- [SET PROBLEM]
Extract, exactly as written, each line from the start of the records below to the line containing "pi = math.pi", both ends included; drop the pictures.

******

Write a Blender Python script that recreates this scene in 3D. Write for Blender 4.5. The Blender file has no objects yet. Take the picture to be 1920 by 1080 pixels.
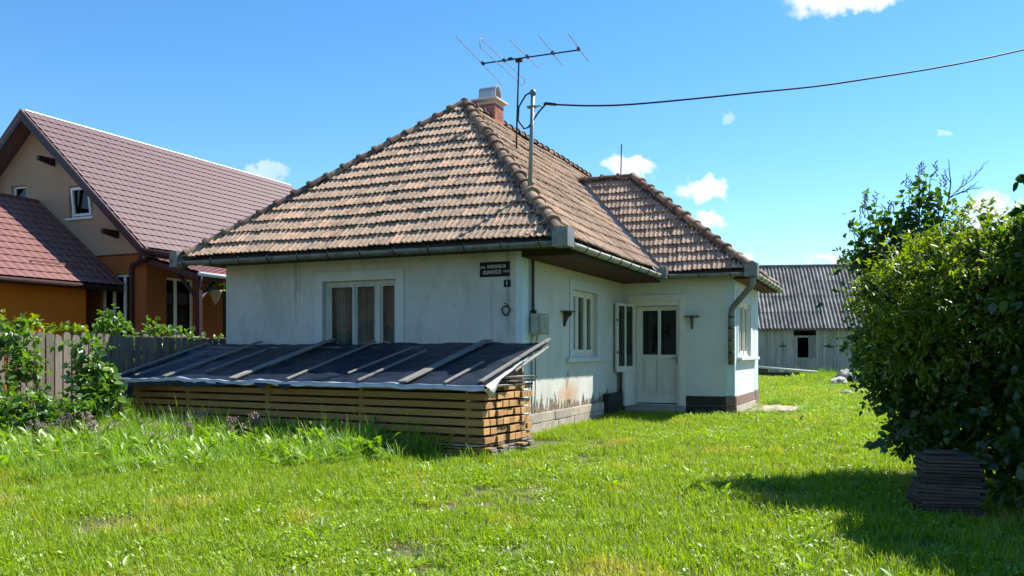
import bpy, bmesh, math, random
import numpy as np
from mathutils import Vector, Matrix, Euler, noise as mnoise

random.seed(7)
rng = np.random.default_rng(11)
scene = bpy.context.scene
C = scene.collection
R = math.radians
pi = math.pi

# ------------------------------------------------------------------ camera
CAM = Vector((5.211, -12.346, 1.256))
YAW = R(23.6)
cam_d = bpy.data.cameras.new('camera')
cam_d.sensor_width = 36.0
cam_d.lens = 30.0
cam_d.shift_y = 122.0 / 1920.0
cam_d.clip_start = 0.05
cam_d.clip_end = 3000.0
cam = bpy.data.objects.new('camera', cam_d)
cam.location = CAM
cam.rotation_euler = (R(90), 0, YAW)
C.objects.link(cam)
scene.camera = cam
FWD = Vector((-math.sin(YAW), math.cos(YAW), 0))
RGT = Vector((math.cos(YAW), math.sin(YAW), 0))

# ------------------------------------------------------------------ light
SUN_EL, SUN_AZ = R(51), R(51.5)           # azimuth measured from +X towards +Y
scene.view_settings.view_transform = 'Standard'
scene.view_settings.look = 'None'
scene.view_settings.gamma = 1.0
scene.view_settings.use_curve_mapping = False
scene.view_settings.exposure = 1.12
world = bpy.data.worlds.new('World')
scene.world = world
world.use_nodes = True
wn, wl = world.node_tree.nodes, world.node_tree.links
wn.clear()
w_out = wn.new('ShaderNodeOutputWorld')
w_bg = wn.new('ShaderNodeBackground')
w_bg.inputs['Strength'].default_value = 0.084
sky = wn.new('ShaderNodeTexSky')
sky.sky_type = 'NISHITA'
sky.sun_disc = False
sky.sun_elevation = SUN_EL
sky.sun_rotation = R(90) - SUN_AZ
sky.altitude = 400
sky.air_density = 1.0
sky.dust_density = 0.0
sky.ozone_density = 4.0
w_hs = wn.new('ShaderNodeHueSaturation')
w_hs.inputs['Hue'].default_value = 0.496
w_hs.inputs['Saturation'].default_value = 1.22
w_hs.inputs['Value'].default_value = 1.18
wl.new(sky.outputs[0], w_hs.inputs['Color'])
w_tc = wn.new('ShaderNodeTexCoord')
DIRV = w_tc.outputs['Generated']


def wmath(op, a, b=None, c=None):
    n = wn.new('ShaderNodeMath')
    n.operation = op
    for i, x in enumerate((a, b, c)):
        if x is None:
            continue
        if isinstance(x, (int, float)):
            n.inputs[i].default_value = x
        else:
            wl.new(x, n.inputs[i])
    return n.outputs[0]


def wvec(op, a, b):
    n = wn.new('ShaderNodeVectorMath')
    n.operation = op
    for i, x in enumerate((a, b)):
        if isinstance(x, (tuple, list, Vector)):
            n.inputs[i].default_value = tuple(x)
        else:
            wl.new(x, n.inputs[i])
    return n


def wnoise(scale, detail=5, rough=0.6):
    n = wn.new('ShaderNodeTexNoise')
    n.inputs['Scale'].default_value = scale
    n.inputs['Detail'].default_value = detail
    n.inputs['Roughness'].default_value = rough
    wl.new(DIRV, n.inputs['Vector'])
    return n


n_a = wnoise(16, 5, 0.62)
n_b = wnoise(60, 4, 0.6)
# small fair-weather clouds: (azimuth from camera axis in degrees, elevation, half width, half height, opacity)
CLOUDS = [(21.3, 21.3, 3.8, 1.3, 1.0), (7.9, 12.3, 1.9, 0.75, 1.0), (12.9, 10.3, 1.9, 0.8, 1.0),
          (13.0, 8.2, 1.2, 0.65, 1.0), (14.0, 15.0, 0.5, 0.6, 0.35), (-16.4, 11.6, 1.25, 0.5, 0.42),
          (29.4, 8.6, 1.6, 0.8, 1.0), (20.9, 5.9, 1.3, 0.35, 0.9), (30, 7.2, 2.6, 1.0, 0.9), (15.4, 6.2, 0.5, 0.35, 0.8),
          (26.8, 12.4, 0.5, 0.35, 0.35), (24, 6.4, 2.0, 0.7, .9),
          (58, 17, 6, 2.2, 1.0), (-48, 13, 7, 2.0, 0.9), (95, 12, 9, 2.6, 1.0), (140, 16, 8, 3, 1.0),
          (-100, 12, 8, 2.4, 1.0), (-150, 18, 9, 3, 1.0), (180, 9, 9, 2.2, 1.0), (40, 30, 5, 2.4, .8)]
wob = wvec('SUBTRACT', n_a.outputs['Color'], (0.5, 0.5, 0.5)).outputs[0]
wob2 = wvec('SUBTRACT', n_b.outputs['Color'], (0.5, 0.5, 0.5)).outputs[0]
wob_s = wn.new('ShaderNodeVectorMath'); wob_s.operation = 'SCALE'; wl.new(wob, wob_s.inputs[0]); wob_s.inputs['Scale'].default_value = 0.066
wob_s2 = wn.new('ShaderNodeVectorMath'); wob_s2.operation = 'SCALE'; wl.new(wob2, wob_s2.inputs[0]); wob_s2.inputs['Scale'].default_value = 0.026
dirw = wvec('ADD', wvec('ADD', DIRV, wob_s.outputs[0]).outputs[0], wob_s2.outputs[0]).outputs[0]
mask = None
for az, el, hw, hh, op in CLOUDS:
    a, e = R(az), R(el)
    h = FWD * math.cos(a) + RGT * math.sin(a)
    t = RGT * math.cos(a) - FWD * math.sin(a)
    c = h * math.cos(e) + Vector((0, 0, math.sin(e)))
    up = Vector((0, 0, 1)) * math.cos(e) - h * math.sin(e)
    d = wvec('SUBTRACT', dirw, c).outputs[0]
    px = wvec('DOT_PRODUCT', d, t / R(hw)).outputs['Value']
    py = wvec('DOT_PRODUCT', d, up / R(hh)).outputs['Value']
    fw = wvec('DOT_PRODUCT', DIRV, c).outputs['Value']
    q = wmath('ADD', wmath('MULTIPLY', px, px), wmath('MULTIPLY', py, py))
    mr = wn.new('ShaderNodeMapRange')
    mr.interpolation_type = 'SMOOTHSTEP'
    mr.inputs['From Min'].default_value = 1.25
    mr.inputs['From Max'].default_value = 0.25
    mr.inputs['To Max'].default_value = op
    wl.new(q, mr.inputs['Value'])
    m = wmath('MULTIPLY', mr.outputs[0], wmath('GREATER_THAN', fw, 0.0))
    mask = m if mask is None else wmath('MAXIMUM', mask, m)
n_c = wnoise(45, 5, 0.65)
cr = wn.new('ShaderNodeMapRange')
cr.inputs['From Min'].default_value = 0.25
cr.inputs['From Max'].default_value = 0.6
cr.inputs['To Min'].default_value = 0.55
wl.new(n_c.outputs['Fac'], cr.inputs['Value'])
mask = wmath('MULTIPLY', mask, cr.outputs[0])
w_mix = wn.new('ShaderNodeMix')
w_mix.data_type = 'RGBA'
wl.new(mask, w_mix.inputs['Factor'])
wl.new(w_hs.outputs[0], w_mix.inputs['A'])
w_mix.inputs['B'].default_value = (6.6, 6.7, 6.9, 1)
wl.new(w_mix.outputs['Result'], w_bg.inputs['Color'])
wl.new(w_bg.outputs[0], w_out.inputs[0])

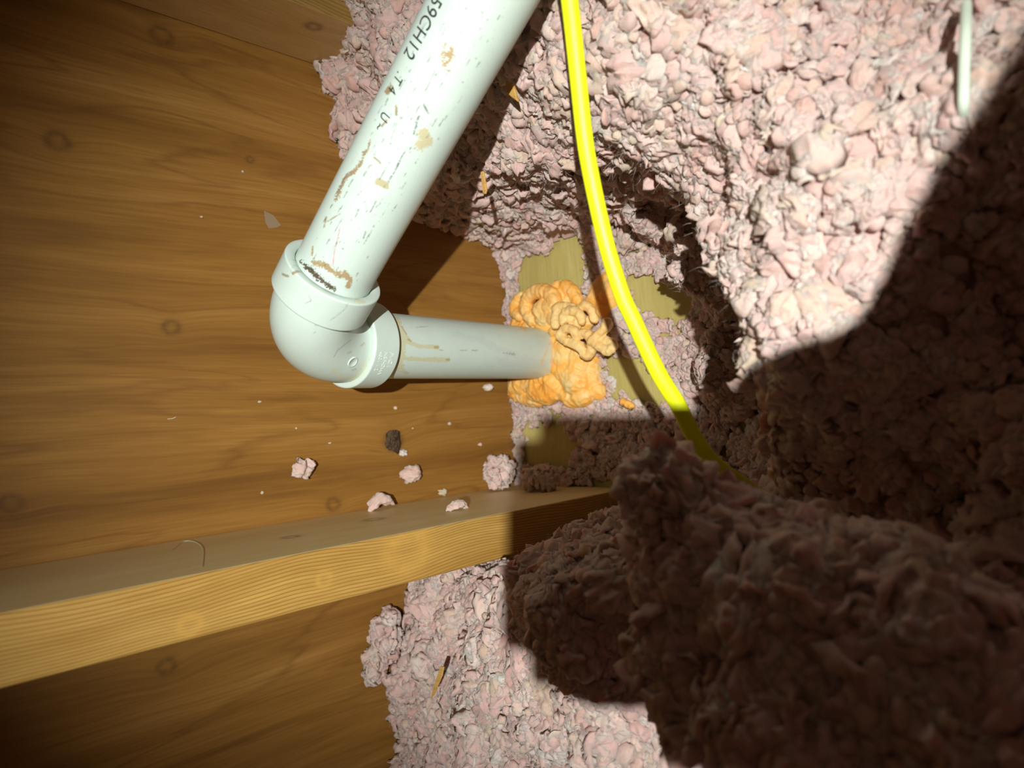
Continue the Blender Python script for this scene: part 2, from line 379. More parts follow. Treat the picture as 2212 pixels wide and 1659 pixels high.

******

- [FINISHED TASK]
Write a Blender Python script that recreates this scene in 3D. Write for Blender 4.5. The Blender file has no objects yet. Take the picture to be 1920 by 1080 pixels.
import bpy, bmesh, math, random
import numpy as np
from mathutils import Vector, Matrix, Euler, noise as mnoise

random.seed(7)
rng = np.random.default_rng(11)
scene = bpy.context.scene
C = scene.collection
R = math.radians
pi = math.pi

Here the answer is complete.